Goat curd, aesthetically similar but milder and more velvety than sheep’s feta, was gone shockingly quickly. Further trauma was averted by shredded fresh crab salad served in a glass jar and sealed with clotted butter (as seen in Photo 1), which helped the sumptuous crab fibers fuse with the accompanying crisp dark brown bread. To think I had only come for the jazz.

In Georgia, one doesn’t order gumbo, cornbread or grits. This ex-Soviet state is a trove of gustatory wonders: fish and vegetable salads, sizzling cheese pies with raw eggs cracked on top, delicately stewed organ meat with fresh pomegranate seeds, succulent meats grilled over olive branches, and steamed khinkali dumplings bursting with minced meat and broth.

High in the Caucasus, perched on a cliff in the shadow of Mt. Kazbek, the isolated magnificence of Gergeti Trinity Church (as seen in Photo 2) is matched by the wizardry of the khinkali maker’s fingers (as seen in Photo 3) in Kazbegi, the hamlet below. A plate of these handcrafted dumplings (as seen in Photo 4) resembles the mountainous backdrops of the hamlets in which they originated, and is essential after hiking three hours each way to and from the church.  Eating them is an art in itself: holding each by its stem, one bites off a corner and slurps the juice before devouring the rest (lest a shirt is spattered). The stems are placed back onto the plate (as seen in Photo 5), a tally and a trophy to whomever ate the most.
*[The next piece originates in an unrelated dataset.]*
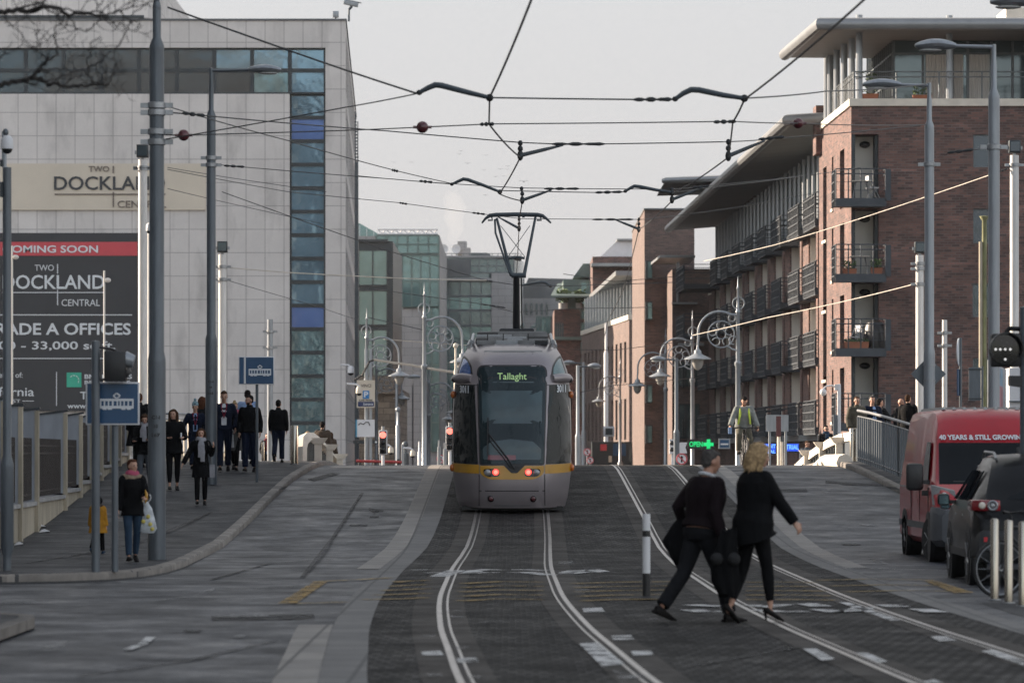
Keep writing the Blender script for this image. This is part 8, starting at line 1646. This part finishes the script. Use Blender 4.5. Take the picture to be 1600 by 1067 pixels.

Greek-American food is neither as derided as Ireland’s nor as obscure as Georgia’s. Greek food in Greece is unequivocally not the same thing as its American equivalent. Tomatoes here are sweeter and redder. Cucumbers, peppers and onions are crunchier and tangier. Greek salad contains the aforenamed vegetables and an enormous wedge of feta — and no lettuce. Gyro refers to pork, lamb or chicken freshly sliced from a rotating spit. Oranges melt into an ambrosial juice, rendering “not from concentrate,” a widespread symbol of quality, a travesty of reality.

Tavernas capitalize on these fresh, regional and seasonal ingredients, producing a dizzying array of fresh salads, steamed greens, grilled vegetables, fried or grilled fish, and an overwhelming assortment of cheeses, meatballs, sausages and grilled meats. Five miles north of cosmopolitan Athens at Kozi’s, traditional taverna offerings merge with original creations inspired by the owner’s native South Africa, and beyond: Western-style salads and burgers, prosciutto-wrapped grilled haloumi cheese drizzled with lemon and honey (as seen in Photo 6), and colossal tender sausages (as seen in Photo 7) and steaks marinated in South African spices. The grill is in the dining room: as much a treat for the eyes as it is for the nose and taste buds.

Italy has earned position in the gastronomic limelight. Ireland hasn’t yet procured its own. Whatever has precluded Georgia and Greece from finding an equitable share of Italy’s epicurean renown is at best an oversight, and at worst, a culinary felony.